Today at 16:57 Universal Time, the sun crossed the celestial equator.  That means the point on the earth where the center of the sun was directly overhead was on the equator; the sun reached zenith at the equator; the Southern and Northern Hemispheres were equally illuminated; and the periods of daylight and nighttime today are roughly equal.  In other words: it is now Spring.  From this point forward, the hours of daylight will exceed the hours of nighttime.  When the Summer Solstice occurs on June 21st, the daylight will begin to recede, until the Autumnal Equinox; then, the nights will lengthen, until the Winter Solstice.

As I have commented many times before in this space, and will go on commenting, the changes of season are freighted with a spiritual significance that has been obscured since the iconoclasts took their scissors and blue pencils to the liturgical calendar in the wake of Vatican II.  The Annunciation, March 25th, coincides with the Vernal Equinox; Good Friday is also held to have taken place on March 25th, followed by Easter Sunday.  This was to show that the winter of satan's reign was ended, and the Kingdom of God, with its light and warmth and abundance of life, was begun.  The Summer Solstice, when daylight begins to decrease, coincides with the Nativity of John the Baptist; the Winter Solstice, when daylight begins to increase, coincides with the Nativity of Christ, to underscore the Baptist's saying that he must decrease, while Christ increased.  As far as the Autumnal Equinox is concerned, my own entirely personal opinion is that, since this falls during the time for harvest, it stands for the harvest of souls at the end of time, when the wheat is gathered into the Master's barn, and the tares are bundled up and burned.  

The modernists would have us believe that this is all just man projecting his religious yearnings onto impersonal nature and seeing what he wants to see.  The reality, however, is that not one single thing exists outside of God's plan and loving providence, in which there are no gaps or deficiencies that He needs us to supply for.  It is all meant to communicate God's love to us, and to lead us to Himself.


  1. Dear Minnie,

    1. I am not publishing your comment. There is no Seventh-Day Adventist proselytizing on my blog.

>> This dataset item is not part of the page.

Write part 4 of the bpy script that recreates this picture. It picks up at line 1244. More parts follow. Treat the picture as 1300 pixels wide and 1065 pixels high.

    2. This post has absolutely nothing to do with celebrating the Lord's Day on Sunday, which makes your comment totally inapposite.

    3. Read St. Paul's Epistle to the Galatians. Galatians 5:6: For in Christ Jesus neither circumcision availeth any thing, nor uncircumcision: but faith that worketh by charity.

  2. Excellent post! I have a question, was Good Friday always observed on March 25th in the past, if so what were the reasons the date was changed?

  3. Thank you, NBW. The original Good Friday is held to have taken place on March 25th, the same date as the Annunciation, the feast of the Incarnation. Easter, and therefore Holy Week, is movable: Easter is celebrated on the first Sunday after the first full moon after the vernal equinox.

    I'm not an expert on the vagaries of calendars, but according to my cursory research, on the Julian calendar (in use at the time of Christ), the vernal equinox was deemed to occur on March 25th; the summer solstice was deemed to take place on June 25th; and the winter solstice was deemed to take place on December 25th. This of course was regardless of the actual dates on which these events occurred, and the disparity between them gradually increased. I believe that was part of the reason for the Gregorian calendar reform.

  4. Nice blog post as was the one before-am behind in my computer work, but your blog is great!